Insights into the explainability of Lasso-based DeePC for nonlinear systems
Gianluca Giacomelli, Simone Formentin, Victor G. Lopez, Matthias A. Müller, Valentina Breschi
TL;DR
This work investigates the explainability of data-driven predictive control for nonlinear systems by examining DeePC with Lasso regularization. It derives an explicit, albeit non-prioritizing, solution showing the selector is piecewise affine in the initial condition, highlighting inherent unexplainability of Lasso-DeePC under generic data. The authors propose data-structuring strategies—Mosaic, explainable Hankel, and explainable Page matrices—to emphasize operating conditions and study their effect on performance and interpretability using a benchmark unbalanced-disk system. The findings reveal a fundamental trade-off: while data design can improve tracking, the Lasso-based DeePC decision remains difficult to explain purely from data, motivating future work on explainable-by-design controllers for nonlinear and LPV/PWA systems.
Abstract
Data-enabled Predictive Control (DeePC) has recently gained the spotlight as an easy-to-use control technique that allows for constraint handling while relying on raw data only. Initially proposed for linear time-invariant systems, several DeePC extensions are now available to cope with nonlinear systems. Nonetheless, these solutions mainly focus on ensuring the controller's effectiveness, overlooking the explainability of the final result.
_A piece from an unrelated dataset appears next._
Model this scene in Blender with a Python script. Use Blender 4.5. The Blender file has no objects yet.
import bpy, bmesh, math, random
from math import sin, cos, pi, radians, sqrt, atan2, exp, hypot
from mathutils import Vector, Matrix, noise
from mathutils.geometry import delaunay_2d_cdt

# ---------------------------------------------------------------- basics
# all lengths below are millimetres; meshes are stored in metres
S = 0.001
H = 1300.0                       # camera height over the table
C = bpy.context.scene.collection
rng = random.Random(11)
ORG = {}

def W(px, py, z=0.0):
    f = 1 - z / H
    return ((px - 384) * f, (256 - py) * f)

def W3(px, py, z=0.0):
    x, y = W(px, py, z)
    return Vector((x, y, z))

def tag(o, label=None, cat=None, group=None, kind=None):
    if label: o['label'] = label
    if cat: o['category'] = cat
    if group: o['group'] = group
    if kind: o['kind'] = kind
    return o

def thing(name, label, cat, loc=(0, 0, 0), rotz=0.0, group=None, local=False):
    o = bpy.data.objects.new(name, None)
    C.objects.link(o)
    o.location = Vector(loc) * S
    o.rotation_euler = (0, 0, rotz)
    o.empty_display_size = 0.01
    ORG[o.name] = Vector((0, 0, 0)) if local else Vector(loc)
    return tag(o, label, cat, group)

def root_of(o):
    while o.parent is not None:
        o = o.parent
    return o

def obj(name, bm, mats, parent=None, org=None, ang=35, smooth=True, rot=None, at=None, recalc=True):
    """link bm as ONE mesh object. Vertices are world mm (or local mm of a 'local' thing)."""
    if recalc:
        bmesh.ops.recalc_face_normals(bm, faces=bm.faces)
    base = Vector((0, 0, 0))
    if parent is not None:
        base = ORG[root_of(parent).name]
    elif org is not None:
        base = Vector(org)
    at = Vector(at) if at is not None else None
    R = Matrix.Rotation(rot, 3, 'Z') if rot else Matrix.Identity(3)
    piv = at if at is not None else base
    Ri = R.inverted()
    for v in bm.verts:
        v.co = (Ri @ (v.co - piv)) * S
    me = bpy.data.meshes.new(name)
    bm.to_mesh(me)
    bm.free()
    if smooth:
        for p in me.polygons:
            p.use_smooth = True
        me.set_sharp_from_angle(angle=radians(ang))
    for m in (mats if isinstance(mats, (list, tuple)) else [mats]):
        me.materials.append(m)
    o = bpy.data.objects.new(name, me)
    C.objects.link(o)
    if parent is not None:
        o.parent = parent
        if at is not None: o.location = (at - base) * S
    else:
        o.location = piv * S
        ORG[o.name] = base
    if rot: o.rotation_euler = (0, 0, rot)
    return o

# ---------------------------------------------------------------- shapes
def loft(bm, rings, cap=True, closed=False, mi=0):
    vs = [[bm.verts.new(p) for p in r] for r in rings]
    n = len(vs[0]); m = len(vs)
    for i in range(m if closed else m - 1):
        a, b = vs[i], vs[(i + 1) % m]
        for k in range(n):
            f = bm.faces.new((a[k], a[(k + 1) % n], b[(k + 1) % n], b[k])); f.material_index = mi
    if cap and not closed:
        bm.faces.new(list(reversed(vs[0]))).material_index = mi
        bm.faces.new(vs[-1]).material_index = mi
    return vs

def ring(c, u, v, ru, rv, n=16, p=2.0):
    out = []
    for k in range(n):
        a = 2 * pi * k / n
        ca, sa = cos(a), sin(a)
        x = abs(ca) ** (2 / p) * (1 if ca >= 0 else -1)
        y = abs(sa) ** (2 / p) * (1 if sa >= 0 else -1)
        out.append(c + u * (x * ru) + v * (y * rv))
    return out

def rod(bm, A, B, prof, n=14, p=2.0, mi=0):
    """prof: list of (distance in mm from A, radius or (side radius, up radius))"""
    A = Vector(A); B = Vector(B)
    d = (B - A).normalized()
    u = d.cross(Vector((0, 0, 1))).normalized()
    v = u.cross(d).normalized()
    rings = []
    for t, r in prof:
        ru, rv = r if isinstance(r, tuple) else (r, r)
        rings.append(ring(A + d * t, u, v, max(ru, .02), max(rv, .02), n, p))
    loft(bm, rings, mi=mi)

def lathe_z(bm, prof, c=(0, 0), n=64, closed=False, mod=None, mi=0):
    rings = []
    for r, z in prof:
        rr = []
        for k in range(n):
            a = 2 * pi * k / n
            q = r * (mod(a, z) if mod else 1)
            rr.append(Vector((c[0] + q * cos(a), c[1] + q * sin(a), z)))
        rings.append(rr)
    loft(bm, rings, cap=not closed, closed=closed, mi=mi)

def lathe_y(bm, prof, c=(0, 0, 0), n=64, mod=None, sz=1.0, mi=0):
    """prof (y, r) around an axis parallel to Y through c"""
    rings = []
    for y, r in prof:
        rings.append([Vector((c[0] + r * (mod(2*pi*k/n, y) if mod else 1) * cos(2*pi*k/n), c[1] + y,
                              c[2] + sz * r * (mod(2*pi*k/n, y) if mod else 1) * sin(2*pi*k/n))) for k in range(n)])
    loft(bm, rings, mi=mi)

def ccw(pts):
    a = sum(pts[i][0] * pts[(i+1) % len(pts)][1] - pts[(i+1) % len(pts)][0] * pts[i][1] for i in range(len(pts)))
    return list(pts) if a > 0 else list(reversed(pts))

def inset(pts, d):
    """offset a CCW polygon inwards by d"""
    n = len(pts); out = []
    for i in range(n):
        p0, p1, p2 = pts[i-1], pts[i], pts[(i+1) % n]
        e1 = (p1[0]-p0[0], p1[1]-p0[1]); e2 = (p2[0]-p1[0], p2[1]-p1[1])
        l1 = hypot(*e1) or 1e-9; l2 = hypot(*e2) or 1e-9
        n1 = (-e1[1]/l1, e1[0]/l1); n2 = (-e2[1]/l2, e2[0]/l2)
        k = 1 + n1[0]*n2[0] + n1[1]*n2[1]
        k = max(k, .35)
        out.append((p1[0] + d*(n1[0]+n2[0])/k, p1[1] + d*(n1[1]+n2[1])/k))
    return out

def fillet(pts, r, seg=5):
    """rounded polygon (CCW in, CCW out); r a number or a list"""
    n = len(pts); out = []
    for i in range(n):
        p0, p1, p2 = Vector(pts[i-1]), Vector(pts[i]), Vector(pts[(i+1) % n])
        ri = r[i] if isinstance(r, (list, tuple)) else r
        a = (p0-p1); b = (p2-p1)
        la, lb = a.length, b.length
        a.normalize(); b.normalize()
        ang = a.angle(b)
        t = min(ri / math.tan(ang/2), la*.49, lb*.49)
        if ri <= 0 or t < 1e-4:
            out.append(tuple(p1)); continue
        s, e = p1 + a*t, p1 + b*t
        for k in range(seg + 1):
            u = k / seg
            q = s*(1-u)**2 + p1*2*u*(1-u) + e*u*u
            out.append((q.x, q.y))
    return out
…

As a step toward explaining the outcome of DeePC for the control of nonlinear systems, in this paper, we focus on analyzing the earliest and simplest DeePC approach proposed to cope with nonlinearities in the controlled system, using a Lasso regularization. Our theoretical analysis highlights that the decisions undertaken by DeePC with Lasso regularization are unexplainable, as control actions are determined by data incoherent with the system's local behavior. This result is true even when the available input/output samples are grouped according to the different operating conditions explored during data collection. Our numerical study confirms these findings, highlighting the benefits of data grouping in terms of performance while showing that explainability remains a challenge in control design via DeePC.